We further conclude that even if the arguments made by counsel for the plaintiff to the court during reargument had been proper, they would have made little difference in an appropriate analysis of the defendant's child support obligation. The arguments did not establish any predictable certainty as to the future amounts *577of the defendant's deferred compensation. Counsel for the plaintiff admitted that the value of the defendant's restricted shares of stock "depends on the value of the stock on the day ... that the restrictions lapse." Essentially, the plaintiff, in reargument, told the court that the defendant made too much money to be ordered to pay only the presumptive minimum child support amount of $288, but other than focusing on the amount of the defendant's income, the plaintiff, following an approach disapproved by the Supreme Court in Maturo, failed to establish any misapprehended deviation or § 46b-84(d) criteria that would justify a ruling that the needs of the parties' minor child required the entry of either a higher weekly amount within the range between the minimum and the maximum presumptive amounts, a deviation from the guidelines to a higher weekly amount, or a supplemental order based on the defendant's bonus income.

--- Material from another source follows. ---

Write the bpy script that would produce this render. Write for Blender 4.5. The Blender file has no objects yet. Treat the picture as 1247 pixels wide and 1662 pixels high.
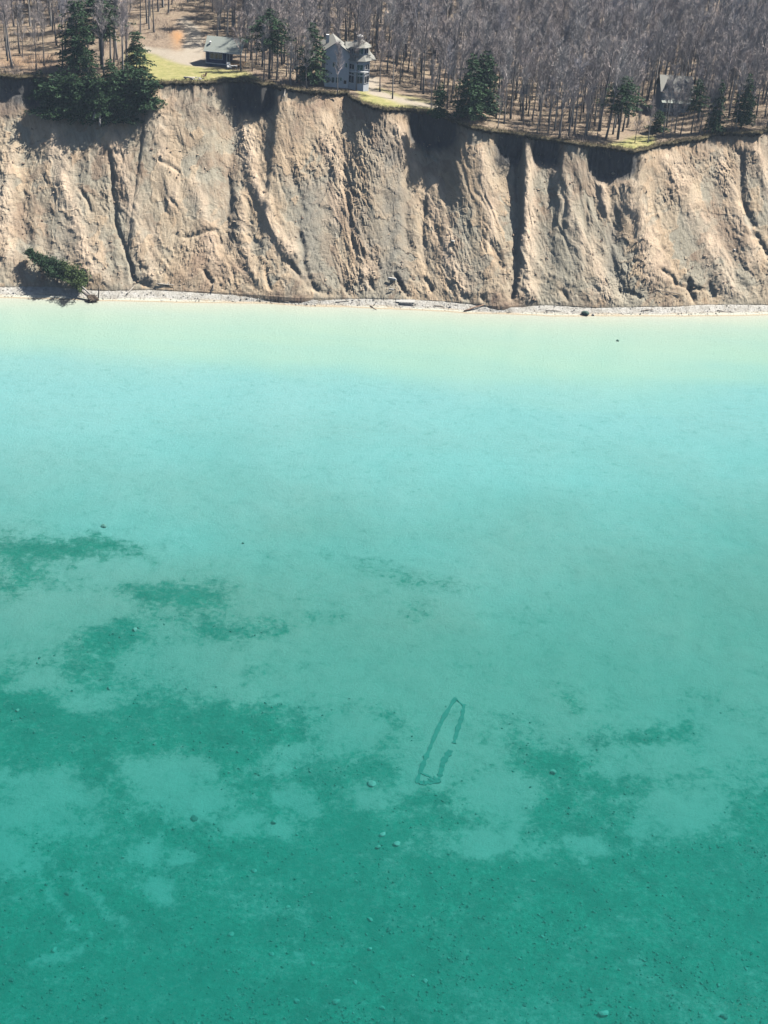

We therefore conclude that the court properly exercised its discretion in ordering the defendant to pay child support based on the presumptive minimum amount for a family whose combined net weekly income exceeds $4000. The presumptive amount of $288 was not rebutted adequately by the plaintiff with proof that a higher amount in compliance with the guidelines was necessary, or that an application of the deviation criteria enumerated in the guidelines, as well as the statutory factors described in § 46b-84(d), appropriately and equitably justified a higher amount of child support.

The judgment is affirmed.

In this opinion the other judges concurred.